Supervisors play a decisive role in whether a JSA stays alive or becomes stale. They are close enough to the work to see when the documented sequence no longer matches the way the task is being performed. They hear the shortcuts. They understand the production pressures. They know when a crew is compensating for missing equipment, time pressure, environmental changes, or worker inexperience.

But many systems do not use supervisors this way. Instead, supervisors are often asked to confirm that the paperwork exists, not that the analysis remains accurate. They sign the form, conduct the meeting, and move on. If the organization has not explicitly made them responsible for validating the JSA against real work, then the most important link in the system is left passive.

A stronger model treats supervisors as field validators, not paper approvers. That means they are expected to watch the task, challenge drift, identify when conditions no longer match the analysis, and trigger updates when needed. It also means giving them the authority and support to pause work when the JSA has clearly fallen behind the job.

When that happens, the JSA becomes part of operational management rather than an administrative ritual. And that is where its value returns.

Why Worker Input Is Not Optional

A JSA that is developed without worker input is far more likely to become detached from reality, because workers are the ones who live inside the fine detail of the task. They know where the written sequence makes sense and where it does not. They know which controls are practical, which ones get bypassed, and which conditions make the task harder than it looks in theory.

This is not simply a matter of engagement. It is a matter of accuracy.

Workers often see drift first. They notice when a piece of equipment is behaving differently. They know when a control is routinely skipped. They understand where access is awkward, visibility is poor, communication is breaking down, or environmental conditions have changed. If a JSA system does not have a reliable way to capture that information, it will almost always lag behind the work.

This principle is consistent with the broader role of worker participation in Canadian OHS systems, including the role of Joint Health and Safety Committees and representatives. Their training is specifically meant to equip them to understand hazard assessment, control, inspections, investigations, and the practical functioning of the workplace safety system . In other words, the system already recognizes that safety depends on grounded observation, not just top-down documentation.
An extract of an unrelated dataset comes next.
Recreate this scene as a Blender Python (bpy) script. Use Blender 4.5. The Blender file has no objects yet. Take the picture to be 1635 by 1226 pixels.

A living JSA system takes that idea seriously. It treats worker input as a core maintenance mechanism, not a courtesy.

What a Living JSA System Looks Like

The solution is not to write longer documents or increase paperwork for its own sake. The solution is to redesign the JSA process so that it reflects the changing nature of work.

A living JSA system begins with a different assumption. It assumes that work will change, that drift will occur, and that the purpose of the system is not merely to create an analysis but to keep that analysis aligned with reality over time.

In practice, this means the JSA is tied to the actual task, not just the job title or department. It is reviewed when real triggers occur, such as equipment changes, process changes, staffing changes, incidents, near misses, new environmental conditions, or recurring deviations observed in the field. It is validated through observation, not merely recirculated for signatures. Workers are asked whether the document still reflects the way the work is done. Supervisors are expected to confirm that the controls still function under real operating conditions.

This kind of system is more demanding intellectually, but it is often simpler operationally because it puts effort where it matters. Instead of creating the illusion of control through volume of forms, it maintains control through relevance.

When a JSA Should Be Refreshed Even If No One Has Been Hurt

One of the reasons organizations wait too long to update a JSA is that they use incidents as the main signal that something is wrong. But by the time an injury occurs, the drift has usually existed for a while. A stronger system recognizes earlier indicators.

A JSA should be revisited when a new tool or machine is introduced, when the job sequence changes, when weather or environmental conditions materially affect the task, when worker turnover alters crew experience levels, when repeated shortcuts are observed, when a near miss reveals a hidden weakness, or when production demands are pushing crews to modify the work informally. None of those signs necessarily mean the original JSA was poorly written. They mean the conditions around the job have changed enough that the analysis needs to catch up.

This is especially important in operations where tasks are repeated so often that familiarity starts to replace discipline. Familiarity can make teams feel more efficient, but it can also make them blind to how much the work has shifted since the last time anyone seriously examined it.

What Defensible JSA Documentation Really Shows

When an organization has a strong living JSA process, the documentation tells a different story. It does not just show that a form was completed at some point in the past. It shows that the organization is actively managing the relationship between the document and the work.

That may include evidence of field observations, records of updates triggered by changes in process or equipment, notes showing worker input, documented decisions about revised controls, and proof that training was updated when the analysis changed. The value is not in producing more paper. The value is in being able to demonstrate that the organization had a mechanism for detecting drift and responding to it.

This matters during inspections, but it matters just as much internally. When operations leaders, supervisors, and safety professionals can all see how and why a JSA changed, the analysis becomes part of the way the organization thinks about work. It stops being a compliance artifact and becomes a management tool.

The Real Strategic Question

The strategic question for OHS leaders is not whether the organization has JSAs. Most do. The better question is whether those JSAs still describe the jobs people are actually doing.

That sounds simple, but it cuts to the core of whether the safety system is active or passive. A passive system documents. An active system verifies. A passive system assumes. An active system tests. A passive system treats drift as inevitable and invisible. An active system treats drift as detectable and manageable.

Organizations that understand this do not see JSAs as forms to complete. They see them as working models of risk that need to be maintained just like any other critical control.

Final Thoughts

A JSA should not be a snapshot of how the work looked on the day the form was written. It should be a living representation of how the work is actually performed, where the hazards really sit, and what controls are truly required to keep people safe.

Once the document stops reflecting the task, the organization begins operating on assumption rather than analysis. That is where incidents find room to happen, and where enforcement finds room to act.

The risk is not just that the JSA is outdated. The risk is that everyone believes it is still protecting them.